From the February issue of Apollo: preview and subscribe here
The American artist Lynda Benglis (b. 1941) gained notoriety in 1974 when she ran an advert in Artforum, in which she posed nude, wearing sunglasses and brandishing a large dildo. It showed her readiness to push boundaries, an attitude present in much of her work – and especially in its challenging and experimental use of materials. Some 50 of her works will go on display this month in a major retrospective at the Hepworth Wakefield.
Your exhibition at the Hepworth Wakefield is the largest you’ve had in the UK, and follows a major European retrospective in 2009–10. How does it feel to look back on your work of several decades and see it gain this recognition?
It’s pretty intense. I mean, I like it! Most of the time I’m alone and working. I don’t think I could both work and be confronted with the intensity. I’m usually more focused on what I’m doing in the present. When I look at something from the past, I of course recognise it but it’s as if it’s another time, another era. It’s almost like looking back on another life as another person. But I’m looking forward to the Hepworth show. I think there are about 50 works in the exhibition, though I haven’t counted. Part of it has been up to the museum. I trust the people who are involved with the show.
Your early works, particularly the ‘Fallen Paintings’ [coloured latex poured onto the floor], saw you dubbed the heir to Jackson Pollock. Do you feel part of an abstract tradition?
When I arrived in New York in the 1960s, the camaraderie between the Abstract Expressionists, as well as the Minimalists was quite intense. Naturally I felt an affinity with that. But most artists prefer not to be categorised, as they believe themselves to be ever-changing. I certainly think of myself like that – at least contextually – as I use and develop different materials. But I’m not just concerned with materials – I think my pieces also display some kind of sensitivity to image making.
And to a degree those early works also seem to be reacting against Minimalism?
Of course. I felt my use of these bright, intense Day-Glo colours, as well as my use of phosphorescence for example, was no holds barred. In terms of colour and materials I never felt particularly inhibited.
Thinking about your materials – wax, latex and so on – it feels as though you’re pushing them to their limits. Is that something you’re aware of?
Definitely. I have an attachment to my materials – I would like to embody them with life. I’m also very aware of learning about what the limitations of my materials are and displaying them – cooking with them in a sense. Typically I like to push them excessively – further than maybe they are capable – into an area that is interesting to me. There are no boundaries in art, except the material boundaries. Rules are made to be broken.
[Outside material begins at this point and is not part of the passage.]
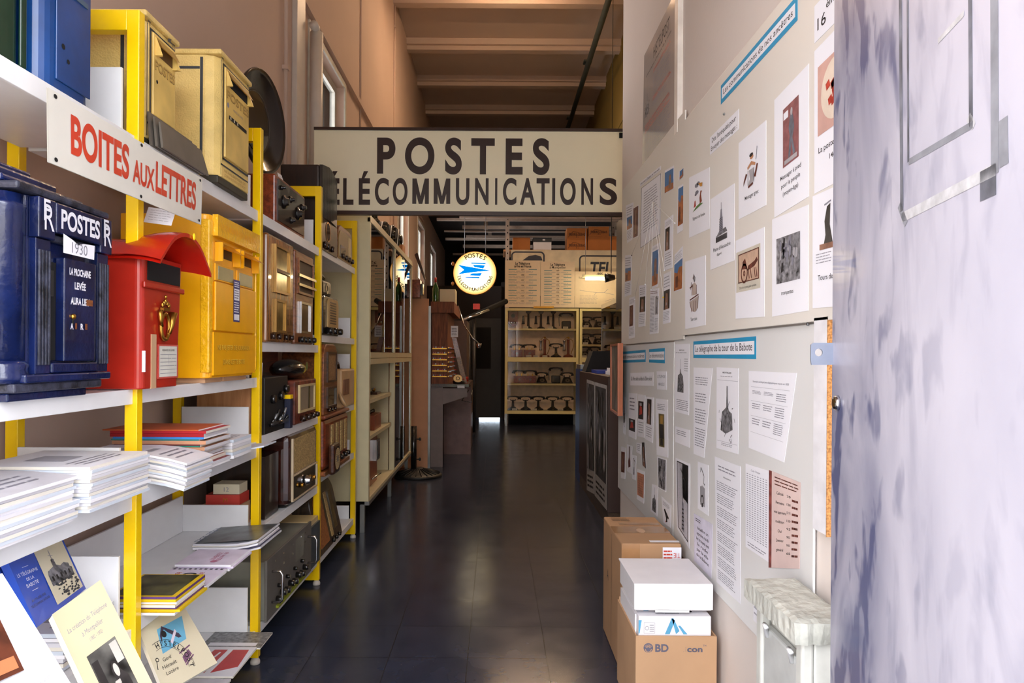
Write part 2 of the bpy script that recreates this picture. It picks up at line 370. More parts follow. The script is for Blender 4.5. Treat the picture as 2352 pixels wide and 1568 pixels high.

Do you consider yourself a rebellious artist? I’m thinking about this in the wider context of your notorious 1974 Artforum advert.
The logic of making art, or even of being, is a thing to be questioned. That said, the conditions that I find myself in as a woman artist at the end of the last century and the beginning of this one are very exciting. It’s time for people to recognise that women have equal and different roles to play.
After the Artforum advert, did you feel confined by the feminist label that became attached to you?
Possibly, because I felt I had to respond to it. Until that moment, it wasn’t the subject of any performance I did, and I didn’t address it in my wider work until I felt I had to comment. But then I realised that as a child growing up I was very theatrical. I liked to imitate movies, and dancing. I was involved with a kind of theatre of my existence. When I was in the ‘Five from Louisiana’ show [1977] in New Orleans, the curator asked who I wanted to write the essay, and I said someone from the theatre. Tennessee Williams was mentioned and I said yes right away.
Then there’s the body, which has always been an important reference. When I started to make objects – I’m thinking here of my early encaustic paintings – I thought in terms of the length of my arm and then later my height and how wide the brushstroke was or how wide my body was. I imitated that scale and the skin’s surface. I used wax and then latex rubber and semi-flexible foam – all of which have a very tactile quality.
More recently you’ve been using paper in an unusual way…
For the last two-and-a-half years I’ve been developing paper sculptures – they’re both paintings and sculptures. They’re objects made of wet paper that’s been stretched, like a skin, on wire that I’ve contoured. They’re very drum-like – their skin vibrates on the stretched wire. I make marks on the paper of various sizes, densities and characters. I realised that I make drawings the way I do because I see a surface as being spatial.
You’ve said before that in your early career you were part of a generation of artists searching for something new. Does that search continue now?
Oh yeah. I mean the only thing that interests me is asking the questions…
‘Lynda Benglis’ is at the Hepworth Wakefield from 6 February–5 July.